だいたいねぇ、700席のホールなんて大きすぎるんだよ。田舎町のアマチュア劇団が満席にできる数字じゃないね。菜の花座の場合、旗揚げ公演が、最高で350だったか。まあ、普段の公演なら、200がいいとこ。いやいや、その200だってなかなか達成できない数字なんだ。
アマチュアだけじゃない。プロの劇団だって、ここ川西町フレンドリープラザの客席を満席達成できるのは、井上さんのこまつ座と、超有名な役者が出るときくらいだからね。
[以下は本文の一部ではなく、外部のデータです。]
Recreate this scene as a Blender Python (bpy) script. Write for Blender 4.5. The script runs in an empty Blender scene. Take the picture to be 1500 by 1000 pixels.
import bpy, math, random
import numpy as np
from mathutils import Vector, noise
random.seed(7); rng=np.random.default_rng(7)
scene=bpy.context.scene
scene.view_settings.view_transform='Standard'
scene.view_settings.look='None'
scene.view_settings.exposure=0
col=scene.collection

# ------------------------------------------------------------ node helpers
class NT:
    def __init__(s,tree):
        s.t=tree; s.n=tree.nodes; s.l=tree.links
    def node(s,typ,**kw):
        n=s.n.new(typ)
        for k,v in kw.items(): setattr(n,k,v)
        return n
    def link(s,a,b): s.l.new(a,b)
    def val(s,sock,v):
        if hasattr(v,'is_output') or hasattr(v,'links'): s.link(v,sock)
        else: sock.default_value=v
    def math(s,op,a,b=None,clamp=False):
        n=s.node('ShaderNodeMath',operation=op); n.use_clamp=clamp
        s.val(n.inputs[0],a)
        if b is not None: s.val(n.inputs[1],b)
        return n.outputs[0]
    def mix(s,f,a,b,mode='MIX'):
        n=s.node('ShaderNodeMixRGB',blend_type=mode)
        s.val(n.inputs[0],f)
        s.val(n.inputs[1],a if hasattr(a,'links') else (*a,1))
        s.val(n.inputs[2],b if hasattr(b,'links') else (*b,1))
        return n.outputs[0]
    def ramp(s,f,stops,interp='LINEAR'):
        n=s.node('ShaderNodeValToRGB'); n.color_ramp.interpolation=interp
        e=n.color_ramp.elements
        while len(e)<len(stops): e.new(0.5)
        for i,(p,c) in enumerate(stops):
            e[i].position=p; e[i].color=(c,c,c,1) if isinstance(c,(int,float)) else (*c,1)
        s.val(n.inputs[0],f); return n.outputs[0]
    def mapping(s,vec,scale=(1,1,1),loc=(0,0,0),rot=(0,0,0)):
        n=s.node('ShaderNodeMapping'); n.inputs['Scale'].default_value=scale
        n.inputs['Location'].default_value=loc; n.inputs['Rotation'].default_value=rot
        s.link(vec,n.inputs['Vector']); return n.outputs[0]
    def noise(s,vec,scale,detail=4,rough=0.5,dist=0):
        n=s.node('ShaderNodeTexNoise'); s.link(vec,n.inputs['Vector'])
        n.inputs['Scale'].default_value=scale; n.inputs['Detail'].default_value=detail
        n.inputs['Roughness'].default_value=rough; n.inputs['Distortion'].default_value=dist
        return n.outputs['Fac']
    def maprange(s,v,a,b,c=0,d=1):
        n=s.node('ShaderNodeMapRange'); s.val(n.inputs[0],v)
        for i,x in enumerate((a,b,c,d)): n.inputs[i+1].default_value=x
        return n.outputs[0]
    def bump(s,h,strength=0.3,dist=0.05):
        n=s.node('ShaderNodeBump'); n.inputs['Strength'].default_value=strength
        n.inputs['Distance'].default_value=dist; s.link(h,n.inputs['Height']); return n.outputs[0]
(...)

最近で言えば、渡辺えり子さんと小日向文世さんのミザリーかな。あの素晴らしい舞台をプレゼントしてくれた音楽座だって400いかなかった。つらいよねぇ、ほんと、つらい!
だから、僕らみたいな弱小劇団は、150~200席くらいのこぢんまりしたホール、と言うより小屋がお似合いなんだよ。って、言うか、そのくらいの方がきっちりお客さんとやり取りできていいんだ。700もの客席にお客さんちらほらってほんと、萎えるもの。
ところが、演劇ができる設備整えていて、しかも200席なんてホールは、ここいらにはどこにもない。じゃあ、作っちゃえ!
と、いうことで、今回の菜の花座の公演『遭難、』は小劇場をでっち上げて、打つことにした。どうやって?舞台の上に舞台も客席も詰め込んじゃうって話しだ。これって、フレンドリープラザじゃもう随分前から実験済みの手法なんだ。平田オリザさんの青年団がこの方法で、行き詰まるような緊迫した舞台を作っているし、最近のプラザ演劇学校公演ももっぱら、この手で勝負している。
まあ、二番煎じって感が無きにしもあらずだけど、これを今回徹底して、これから先の定番にまで仕上げられないかってのが、僕の目論見だ。ステージの上手半分を舞台にして、下手半分と下手袖にぎっちりと、そう、東京の小劇場のようにきゅうきゅうに客席作る。入り口は下手袖への出入り口だ。ここから客席まで、狭い通路をしつらえて、・・・おっと、あんまりばらしちまうと、当日の楽しみが無くなるな。
成功か失敗か、まずは見に来てください。えっ、小劇場のできばえじゃないですよ、芝居のほうですよ、芝居!目の前で、つばが飛んでくる近さでやりますからね。乞う!ご期待!!